Instinctive behavior has positive and negative feedback located in the limbic and hypothalamic centers. Stimulation of the positive center for eating activity will cause the laboratory animal to eat copiously, far beyond its real needs, while stimulating the negative center will cause it to starve itself to death. In effect these are reward and punishment centers. Test animals may stimulate themselves for twenty four hours without a rest, or they may switch off with equal dedication when the negative site is stimulated. In doing so, their actions illustrate the basically mechanistic nature of instinctive behavior.
Bedded deeply in the mind are dual programs which are the exact reciprocal in the sense that one arouses while the other diminishes the consummation of the 'drive' in question--be it eating, fighting, or mating. These linked opposites are reflected in the contrasting human attributes of pleasure and pain, reward and punishment being their derived values. At the extremes, these may become emotive hyper-states --ecstasy and agony. These opposites find expression such as heaven or bliss which equivalate to reward, while hell or agony equivalate to punishment.
The instincts derived from the reptilian core and the limbic system are hard wired into the brain and generate our "ego-awareness" which reflects basically animal behavioral traits such as eating and drinking, defending in the face of danger, the fight or flee reaction, and the instinct that drives us to reproduce. Reproduction is a unique instinct that involves two individuals, in which the emotion of lust is modified by complicating value judgements.
Instincts are triggered by a specific signal--an innate releasing mechanism (IRM). For example, the male stickleback fish, on seeing the color red on the belly of another male, will respond with an attack reaction aimed at driving the other from its territory. Hormones affect the response threshold of the reaction but are not the actual trigger signal (IRM). Out of the breeding season when hormone levels are diminished, the male stickleback ignores the red belly of another male. Once triggered by an IRM, the animal engages in a response reaction which is consummatory, acting to remove the source of motivation. Instinctive behavior is fundamentally goal-driven and goal-oriented--a negative feedback control system leading to homeostasis.
The gratification that follows consummation of an instinct means that the demands of the body no longer intrude into the realm of mentality; the psyche can sink back into the easeful slumber of semi-consciousness--homeostasis experienced as contentment or happiness. Thus consummatory pleasure is the basic archetype of human "happiness."

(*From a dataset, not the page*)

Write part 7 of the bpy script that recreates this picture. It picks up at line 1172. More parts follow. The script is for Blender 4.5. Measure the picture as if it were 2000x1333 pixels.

Whereas an aroused animal will simply carry out a consummatory act in the eternal present, in the human being the symbolate mind often interposes sets of intermediate actions between the archetypal urge and its archetypal fulfilment. For example, we may dream of what we would do if we won a lottery and, though the variations may be enormous, they nevertheless cluster around good food, a holiday in the sun, indulgent sex, absence of stress, the goals that, for the most part, form the motivational foundation of psychology. The goal orientated archetype of instinctive behavior is the basis for almost all purposeful mental activity. The force that draws behavior through complicated sequences of conscious actions all too often comes from the ever powerful magnet in the subconscious realm of the limbic brain where the pleasure/pain nuclei lie. We should not underestimate this magnet--think of the laboratory rat which self-stimulates its own pleasure center until it drops from exhaustion.
The second law of thermodynamics encodes a universal tendency for order to decay into disorder, for information to degenerate into noise, for complex systems to move back towards a state of inertia, homeostasis or equilibrium. Analogous processes operate in human psychology and there is a tendency to psychic laziness, a desire to opt out of the struggle.
In the metaphorical imagery of religion, the Devil is not merely the tempter who whispers to lie down in easeful slumber. He is also the mythical embodiment of the very hardships which make us suffer and, in suffering, transcend our present limitation. The things that seem so cruel, so unfair, so tragic are the very things which prevent the human psyche from falling back into the inertia of indolence.